また、“マンデルソン英民間企業・規制改革担当相が最近、カダフィ大佐の息子と面会したため、同受刑者釈放はリビアに対する英政府の配慮との憶測も流れている。”【同上】とも。
事件遺族の手前もあって、アメリカとしては“怒り”を示さざるを得ないところですが、リビアの市場・資源への接近は英仏だけでなくアメリカも同様です。
7月の主要8カ国首脳会議でオバマ大統領がカダフィ大佐と握手を交わした後、国務省近東局のフェルトマン国務次官補代理がリビアを訪問。アメリカはアフリカ北部で国際テロ組織アルカイダと戦うために「より強力な」軍事協力を求めていると表明しています。軍事協力とは武器輸出です。
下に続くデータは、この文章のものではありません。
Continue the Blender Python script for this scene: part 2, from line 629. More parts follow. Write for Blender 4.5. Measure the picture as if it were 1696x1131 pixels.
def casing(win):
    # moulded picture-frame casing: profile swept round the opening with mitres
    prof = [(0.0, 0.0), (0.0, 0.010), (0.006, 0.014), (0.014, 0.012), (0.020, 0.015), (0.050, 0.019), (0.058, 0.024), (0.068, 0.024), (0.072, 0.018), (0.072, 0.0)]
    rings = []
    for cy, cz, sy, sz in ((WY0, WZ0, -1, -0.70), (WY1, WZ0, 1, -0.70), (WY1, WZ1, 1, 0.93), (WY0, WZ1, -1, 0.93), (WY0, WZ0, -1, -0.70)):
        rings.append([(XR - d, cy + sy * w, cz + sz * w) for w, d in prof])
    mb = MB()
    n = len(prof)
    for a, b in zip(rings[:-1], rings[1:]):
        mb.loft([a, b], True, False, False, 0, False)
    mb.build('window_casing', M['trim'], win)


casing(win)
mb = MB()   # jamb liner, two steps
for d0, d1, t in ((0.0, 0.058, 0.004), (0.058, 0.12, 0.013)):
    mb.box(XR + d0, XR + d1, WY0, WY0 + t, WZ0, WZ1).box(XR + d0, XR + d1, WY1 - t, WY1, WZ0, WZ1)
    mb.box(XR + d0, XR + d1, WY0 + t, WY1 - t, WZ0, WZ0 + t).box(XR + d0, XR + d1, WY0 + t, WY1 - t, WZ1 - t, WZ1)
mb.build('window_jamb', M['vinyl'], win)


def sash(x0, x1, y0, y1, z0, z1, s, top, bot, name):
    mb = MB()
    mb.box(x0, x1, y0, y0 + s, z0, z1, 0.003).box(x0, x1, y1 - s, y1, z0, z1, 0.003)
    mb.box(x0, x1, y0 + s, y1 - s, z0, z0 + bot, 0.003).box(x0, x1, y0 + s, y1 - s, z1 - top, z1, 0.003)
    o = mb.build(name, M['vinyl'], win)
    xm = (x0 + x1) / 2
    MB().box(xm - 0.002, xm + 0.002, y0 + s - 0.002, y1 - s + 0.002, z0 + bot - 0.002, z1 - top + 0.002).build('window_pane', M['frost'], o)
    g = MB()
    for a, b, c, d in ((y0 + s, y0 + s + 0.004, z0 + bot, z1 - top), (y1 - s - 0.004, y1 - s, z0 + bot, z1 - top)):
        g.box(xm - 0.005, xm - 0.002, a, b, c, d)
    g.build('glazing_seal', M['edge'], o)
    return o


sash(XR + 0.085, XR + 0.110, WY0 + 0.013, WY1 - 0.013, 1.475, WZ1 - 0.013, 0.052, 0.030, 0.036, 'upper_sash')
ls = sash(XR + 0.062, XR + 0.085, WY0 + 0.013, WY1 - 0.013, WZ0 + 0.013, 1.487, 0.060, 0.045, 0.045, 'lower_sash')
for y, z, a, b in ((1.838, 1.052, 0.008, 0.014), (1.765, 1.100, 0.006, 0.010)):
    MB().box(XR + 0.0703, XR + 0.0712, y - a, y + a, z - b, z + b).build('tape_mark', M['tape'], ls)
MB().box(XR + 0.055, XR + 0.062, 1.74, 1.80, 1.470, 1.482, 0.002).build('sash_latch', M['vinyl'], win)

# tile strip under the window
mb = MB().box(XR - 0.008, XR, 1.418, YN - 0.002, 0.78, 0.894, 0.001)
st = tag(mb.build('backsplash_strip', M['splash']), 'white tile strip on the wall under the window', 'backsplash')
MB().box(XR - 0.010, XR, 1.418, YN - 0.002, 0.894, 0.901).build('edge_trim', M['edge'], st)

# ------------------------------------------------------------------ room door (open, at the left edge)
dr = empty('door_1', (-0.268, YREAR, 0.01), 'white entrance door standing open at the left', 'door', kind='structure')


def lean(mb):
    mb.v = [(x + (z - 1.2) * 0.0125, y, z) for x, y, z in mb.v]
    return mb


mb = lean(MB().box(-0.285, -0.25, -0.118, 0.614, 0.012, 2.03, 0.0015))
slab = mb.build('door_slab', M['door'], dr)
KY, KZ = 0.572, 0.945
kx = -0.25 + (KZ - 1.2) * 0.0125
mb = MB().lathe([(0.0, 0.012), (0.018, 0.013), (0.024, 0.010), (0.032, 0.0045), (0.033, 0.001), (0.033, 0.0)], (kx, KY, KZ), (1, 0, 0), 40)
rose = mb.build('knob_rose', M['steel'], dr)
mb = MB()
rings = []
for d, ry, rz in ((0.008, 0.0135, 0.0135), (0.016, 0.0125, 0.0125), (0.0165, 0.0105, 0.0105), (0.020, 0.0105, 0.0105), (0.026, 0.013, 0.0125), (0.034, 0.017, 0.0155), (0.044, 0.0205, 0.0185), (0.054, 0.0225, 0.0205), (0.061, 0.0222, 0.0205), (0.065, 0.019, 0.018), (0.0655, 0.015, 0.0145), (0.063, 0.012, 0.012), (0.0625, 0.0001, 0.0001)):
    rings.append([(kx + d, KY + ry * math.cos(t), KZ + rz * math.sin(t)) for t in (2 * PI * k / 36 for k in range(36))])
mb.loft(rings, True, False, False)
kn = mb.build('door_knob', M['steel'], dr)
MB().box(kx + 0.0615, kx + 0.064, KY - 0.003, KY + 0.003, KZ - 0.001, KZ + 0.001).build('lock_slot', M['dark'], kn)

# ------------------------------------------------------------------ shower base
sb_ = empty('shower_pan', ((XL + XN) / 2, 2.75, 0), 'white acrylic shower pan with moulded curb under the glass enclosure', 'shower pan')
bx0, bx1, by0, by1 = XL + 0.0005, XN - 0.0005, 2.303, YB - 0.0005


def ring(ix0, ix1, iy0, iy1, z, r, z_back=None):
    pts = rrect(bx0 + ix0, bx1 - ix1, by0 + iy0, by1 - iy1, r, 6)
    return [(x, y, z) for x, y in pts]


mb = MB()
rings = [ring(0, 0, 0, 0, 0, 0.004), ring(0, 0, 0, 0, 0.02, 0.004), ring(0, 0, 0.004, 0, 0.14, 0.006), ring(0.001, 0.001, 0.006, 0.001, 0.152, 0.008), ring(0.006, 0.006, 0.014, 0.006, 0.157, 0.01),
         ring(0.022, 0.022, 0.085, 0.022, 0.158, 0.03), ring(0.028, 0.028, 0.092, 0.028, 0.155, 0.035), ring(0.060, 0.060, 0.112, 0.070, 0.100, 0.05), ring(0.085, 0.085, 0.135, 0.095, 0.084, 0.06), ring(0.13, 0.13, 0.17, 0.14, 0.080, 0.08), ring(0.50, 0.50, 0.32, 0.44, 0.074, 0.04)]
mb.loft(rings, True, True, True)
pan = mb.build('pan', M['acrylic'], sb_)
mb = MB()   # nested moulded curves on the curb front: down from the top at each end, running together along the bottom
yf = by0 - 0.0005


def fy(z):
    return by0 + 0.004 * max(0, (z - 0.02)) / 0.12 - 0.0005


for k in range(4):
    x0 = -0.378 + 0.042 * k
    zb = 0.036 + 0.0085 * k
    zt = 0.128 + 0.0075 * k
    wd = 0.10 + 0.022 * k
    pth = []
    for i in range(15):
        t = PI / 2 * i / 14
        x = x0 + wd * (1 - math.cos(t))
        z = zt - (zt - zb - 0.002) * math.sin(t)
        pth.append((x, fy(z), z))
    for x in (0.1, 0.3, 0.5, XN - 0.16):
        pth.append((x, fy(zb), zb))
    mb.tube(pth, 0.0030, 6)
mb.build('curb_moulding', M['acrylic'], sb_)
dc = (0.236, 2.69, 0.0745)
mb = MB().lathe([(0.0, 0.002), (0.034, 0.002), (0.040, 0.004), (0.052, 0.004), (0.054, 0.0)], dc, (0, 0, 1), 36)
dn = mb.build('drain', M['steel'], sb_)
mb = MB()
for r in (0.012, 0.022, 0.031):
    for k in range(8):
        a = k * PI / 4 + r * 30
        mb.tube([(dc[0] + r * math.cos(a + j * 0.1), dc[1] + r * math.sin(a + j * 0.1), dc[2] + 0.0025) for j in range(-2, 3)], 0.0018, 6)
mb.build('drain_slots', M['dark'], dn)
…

また、米5大石油企業が「リビアとの関係強化」のために創設した米リビア商業組合の事務局長を務めていたデービッド・ゴールドウィンが最近、国務省のエネルギー問題担当コーディネーターに任命されています。【8月20日 Newsweekより】
いろいろ事情はあるにしても、繰り返しになりますが、爆撃したり飛行機を爆破したりしあうよりは、仲良くするのは良いことです。